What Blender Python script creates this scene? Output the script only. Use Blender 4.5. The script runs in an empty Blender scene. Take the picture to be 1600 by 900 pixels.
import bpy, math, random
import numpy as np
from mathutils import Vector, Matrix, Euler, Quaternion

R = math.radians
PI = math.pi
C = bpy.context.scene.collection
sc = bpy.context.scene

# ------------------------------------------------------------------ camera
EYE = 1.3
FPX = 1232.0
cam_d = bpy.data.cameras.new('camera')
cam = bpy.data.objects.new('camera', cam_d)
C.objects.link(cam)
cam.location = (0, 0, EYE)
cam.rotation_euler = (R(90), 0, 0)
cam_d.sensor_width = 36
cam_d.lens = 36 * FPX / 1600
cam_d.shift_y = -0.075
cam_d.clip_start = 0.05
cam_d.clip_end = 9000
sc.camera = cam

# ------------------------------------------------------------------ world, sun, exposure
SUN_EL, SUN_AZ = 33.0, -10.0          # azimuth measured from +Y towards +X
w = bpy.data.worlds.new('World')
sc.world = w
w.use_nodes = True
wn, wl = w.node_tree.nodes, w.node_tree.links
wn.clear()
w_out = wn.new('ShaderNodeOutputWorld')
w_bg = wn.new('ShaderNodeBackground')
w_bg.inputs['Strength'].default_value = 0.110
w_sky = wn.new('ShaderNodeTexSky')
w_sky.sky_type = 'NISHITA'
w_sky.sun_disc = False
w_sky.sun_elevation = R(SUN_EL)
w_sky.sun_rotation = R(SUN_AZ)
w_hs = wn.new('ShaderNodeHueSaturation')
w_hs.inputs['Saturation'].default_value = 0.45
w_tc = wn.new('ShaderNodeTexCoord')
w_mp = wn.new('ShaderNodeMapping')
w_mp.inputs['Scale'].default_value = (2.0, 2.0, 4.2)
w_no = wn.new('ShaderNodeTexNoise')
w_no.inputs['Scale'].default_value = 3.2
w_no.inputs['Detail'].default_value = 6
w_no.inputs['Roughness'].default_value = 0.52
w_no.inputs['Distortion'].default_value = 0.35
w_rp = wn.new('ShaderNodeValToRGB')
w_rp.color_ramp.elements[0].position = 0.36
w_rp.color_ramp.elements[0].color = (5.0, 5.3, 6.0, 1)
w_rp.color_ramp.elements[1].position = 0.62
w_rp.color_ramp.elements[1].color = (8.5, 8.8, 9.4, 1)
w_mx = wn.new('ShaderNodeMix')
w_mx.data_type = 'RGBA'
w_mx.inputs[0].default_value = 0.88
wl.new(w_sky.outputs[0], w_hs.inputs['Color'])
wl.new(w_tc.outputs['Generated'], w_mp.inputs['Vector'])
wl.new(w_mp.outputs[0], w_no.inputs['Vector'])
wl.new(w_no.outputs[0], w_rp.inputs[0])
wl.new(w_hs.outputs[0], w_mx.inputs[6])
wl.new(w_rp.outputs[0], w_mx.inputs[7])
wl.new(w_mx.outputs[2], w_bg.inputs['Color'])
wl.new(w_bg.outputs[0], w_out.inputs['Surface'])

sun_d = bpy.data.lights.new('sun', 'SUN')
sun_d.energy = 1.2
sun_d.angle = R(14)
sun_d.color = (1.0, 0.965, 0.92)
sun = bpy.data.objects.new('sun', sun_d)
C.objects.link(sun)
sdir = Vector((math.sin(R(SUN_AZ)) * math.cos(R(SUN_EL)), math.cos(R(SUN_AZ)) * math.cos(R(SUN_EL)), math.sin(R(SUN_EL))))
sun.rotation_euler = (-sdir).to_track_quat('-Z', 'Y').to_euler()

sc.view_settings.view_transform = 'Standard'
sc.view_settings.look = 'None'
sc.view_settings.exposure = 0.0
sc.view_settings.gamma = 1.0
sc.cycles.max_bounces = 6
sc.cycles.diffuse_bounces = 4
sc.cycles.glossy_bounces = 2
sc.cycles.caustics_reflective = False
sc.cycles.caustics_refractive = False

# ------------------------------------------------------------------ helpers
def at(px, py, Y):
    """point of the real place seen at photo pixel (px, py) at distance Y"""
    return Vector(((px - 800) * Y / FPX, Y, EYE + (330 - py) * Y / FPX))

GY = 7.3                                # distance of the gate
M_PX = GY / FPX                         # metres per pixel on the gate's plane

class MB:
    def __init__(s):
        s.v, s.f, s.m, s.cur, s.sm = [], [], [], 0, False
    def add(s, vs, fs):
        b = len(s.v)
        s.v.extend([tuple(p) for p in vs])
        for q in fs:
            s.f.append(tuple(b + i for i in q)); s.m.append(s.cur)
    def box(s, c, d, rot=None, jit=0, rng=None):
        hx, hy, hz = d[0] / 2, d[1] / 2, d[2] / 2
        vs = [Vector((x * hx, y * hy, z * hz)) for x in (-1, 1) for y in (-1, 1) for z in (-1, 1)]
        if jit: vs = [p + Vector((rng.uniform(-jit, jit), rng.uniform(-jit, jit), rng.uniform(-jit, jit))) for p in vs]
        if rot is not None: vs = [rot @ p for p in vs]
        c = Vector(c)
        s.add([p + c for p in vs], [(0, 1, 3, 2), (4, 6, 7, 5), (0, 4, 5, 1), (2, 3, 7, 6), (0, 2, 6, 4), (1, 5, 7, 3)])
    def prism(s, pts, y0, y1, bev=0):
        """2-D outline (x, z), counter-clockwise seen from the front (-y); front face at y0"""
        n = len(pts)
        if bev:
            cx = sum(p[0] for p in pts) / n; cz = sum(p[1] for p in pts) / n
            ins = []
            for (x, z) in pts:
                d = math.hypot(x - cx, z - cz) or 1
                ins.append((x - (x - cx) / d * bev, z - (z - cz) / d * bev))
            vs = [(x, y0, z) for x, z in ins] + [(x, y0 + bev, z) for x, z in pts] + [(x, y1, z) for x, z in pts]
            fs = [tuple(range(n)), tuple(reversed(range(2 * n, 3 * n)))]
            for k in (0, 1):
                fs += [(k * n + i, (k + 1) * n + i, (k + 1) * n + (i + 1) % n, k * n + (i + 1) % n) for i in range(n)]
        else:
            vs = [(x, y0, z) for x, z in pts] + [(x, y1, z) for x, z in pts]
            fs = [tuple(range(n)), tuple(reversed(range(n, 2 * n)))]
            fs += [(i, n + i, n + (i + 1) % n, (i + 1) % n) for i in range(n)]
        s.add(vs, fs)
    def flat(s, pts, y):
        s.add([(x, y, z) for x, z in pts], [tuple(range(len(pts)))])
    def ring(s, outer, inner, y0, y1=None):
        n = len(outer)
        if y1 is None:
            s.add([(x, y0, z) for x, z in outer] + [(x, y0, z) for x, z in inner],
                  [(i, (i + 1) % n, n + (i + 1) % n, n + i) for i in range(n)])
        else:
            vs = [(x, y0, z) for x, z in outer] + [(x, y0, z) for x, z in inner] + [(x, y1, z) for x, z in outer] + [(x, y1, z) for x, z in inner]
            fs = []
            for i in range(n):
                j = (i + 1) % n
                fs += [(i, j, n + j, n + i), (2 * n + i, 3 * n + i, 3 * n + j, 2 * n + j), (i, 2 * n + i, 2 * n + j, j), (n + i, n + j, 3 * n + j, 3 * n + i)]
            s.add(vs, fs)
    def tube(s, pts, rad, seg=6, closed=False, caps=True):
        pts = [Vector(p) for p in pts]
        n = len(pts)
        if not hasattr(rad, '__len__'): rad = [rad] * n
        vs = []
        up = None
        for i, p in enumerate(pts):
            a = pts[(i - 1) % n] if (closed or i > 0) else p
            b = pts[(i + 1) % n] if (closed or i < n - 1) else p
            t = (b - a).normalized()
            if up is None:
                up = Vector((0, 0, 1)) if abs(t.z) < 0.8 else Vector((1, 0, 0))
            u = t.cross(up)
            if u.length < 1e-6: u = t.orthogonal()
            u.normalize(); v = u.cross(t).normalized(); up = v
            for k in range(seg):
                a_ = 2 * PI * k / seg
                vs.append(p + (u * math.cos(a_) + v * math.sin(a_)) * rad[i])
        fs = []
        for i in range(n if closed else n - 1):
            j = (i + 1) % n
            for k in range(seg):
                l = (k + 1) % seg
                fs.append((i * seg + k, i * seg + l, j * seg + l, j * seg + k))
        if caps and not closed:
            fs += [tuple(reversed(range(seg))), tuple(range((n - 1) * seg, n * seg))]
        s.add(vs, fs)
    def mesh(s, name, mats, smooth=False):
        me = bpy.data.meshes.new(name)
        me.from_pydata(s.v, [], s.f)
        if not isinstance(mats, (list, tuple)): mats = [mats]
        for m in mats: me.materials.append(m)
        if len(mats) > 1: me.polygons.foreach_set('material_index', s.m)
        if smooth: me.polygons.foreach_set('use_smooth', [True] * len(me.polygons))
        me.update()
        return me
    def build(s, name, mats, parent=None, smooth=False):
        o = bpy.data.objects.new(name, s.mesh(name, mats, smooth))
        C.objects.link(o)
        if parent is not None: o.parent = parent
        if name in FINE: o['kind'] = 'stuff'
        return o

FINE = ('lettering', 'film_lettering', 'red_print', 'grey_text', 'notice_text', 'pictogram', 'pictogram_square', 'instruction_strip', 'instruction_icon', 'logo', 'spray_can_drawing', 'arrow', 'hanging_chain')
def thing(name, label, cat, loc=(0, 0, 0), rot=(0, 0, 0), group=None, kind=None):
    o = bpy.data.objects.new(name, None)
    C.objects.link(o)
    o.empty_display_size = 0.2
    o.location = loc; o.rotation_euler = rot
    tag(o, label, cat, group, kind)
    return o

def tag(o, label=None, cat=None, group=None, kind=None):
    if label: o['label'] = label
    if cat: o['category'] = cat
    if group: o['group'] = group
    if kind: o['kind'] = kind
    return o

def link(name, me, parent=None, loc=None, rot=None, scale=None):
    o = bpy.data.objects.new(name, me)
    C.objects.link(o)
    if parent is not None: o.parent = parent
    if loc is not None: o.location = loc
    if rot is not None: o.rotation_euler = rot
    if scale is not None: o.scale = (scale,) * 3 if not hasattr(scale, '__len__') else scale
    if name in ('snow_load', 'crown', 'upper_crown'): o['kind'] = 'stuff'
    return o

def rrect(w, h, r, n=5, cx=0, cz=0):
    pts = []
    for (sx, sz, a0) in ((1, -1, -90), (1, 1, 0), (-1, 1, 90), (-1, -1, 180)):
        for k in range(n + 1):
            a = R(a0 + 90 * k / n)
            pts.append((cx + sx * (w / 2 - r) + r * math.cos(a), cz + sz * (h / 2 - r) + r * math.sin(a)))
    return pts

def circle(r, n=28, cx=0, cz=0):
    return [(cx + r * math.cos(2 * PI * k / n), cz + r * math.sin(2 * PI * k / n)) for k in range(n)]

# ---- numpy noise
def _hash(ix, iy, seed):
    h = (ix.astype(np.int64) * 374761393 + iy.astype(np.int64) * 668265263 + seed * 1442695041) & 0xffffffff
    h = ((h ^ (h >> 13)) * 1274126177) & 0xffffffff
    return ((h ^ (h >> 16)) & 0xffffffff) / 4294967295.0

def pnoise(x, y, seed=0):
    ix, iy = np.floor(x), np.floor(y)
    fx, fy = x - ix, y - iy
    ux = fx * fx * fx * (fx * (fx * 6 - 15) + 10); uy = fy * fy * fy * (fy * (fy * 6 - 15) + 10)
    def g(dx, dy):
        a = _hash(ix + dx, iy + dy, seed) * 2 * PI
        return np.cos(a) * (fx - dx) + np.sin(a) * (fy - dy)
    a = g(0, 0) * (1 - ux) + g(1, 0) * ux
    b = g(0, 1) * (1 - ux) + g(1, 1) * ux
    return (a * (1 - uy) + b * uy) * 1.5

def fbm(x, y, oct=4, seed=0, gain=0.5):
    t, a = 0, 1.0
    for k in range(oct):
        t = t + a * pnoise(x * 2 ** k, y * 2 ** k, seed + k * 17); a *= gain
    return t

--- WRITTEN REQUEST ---
Write out, unaltered, the lines from the opening of the listing through the line that includes "sc.camera = cam".

--- TASK RESULT ---
What Blender Python script creates this scene? Output the script only. Use Blender 4.5. The script runs in an empty Blender scene. Take the picture to be 1600 by 900 pixels.
import bpy, math, random
import numpy as np
from mathutils import Vector, Matrix, Euler, Quaternion

R = math.radians
PI = math.pi
C = bpy.context.scene.collection
sc = bpy.context.scene

# ------------------------------------------------------------------ camera
EYE = 1.3
FPX = 1232.0
cam_d = bpy.data.cameras.new('camera')
cam = bpy.data.objects.new('camera', cam_d)
C.objects.link(cam)
cam.location = (0, 0, EYE)
cam.rotation_euler = (R(90), 0, 0)
cam_d.sensor_width = 36
cam_d.lens = 36 * FPX / 1600
cam_d.shift_y = -0.075
cam_d.clip_start = 0.05
cam_d.clip_end = 9000
sc.camera = cam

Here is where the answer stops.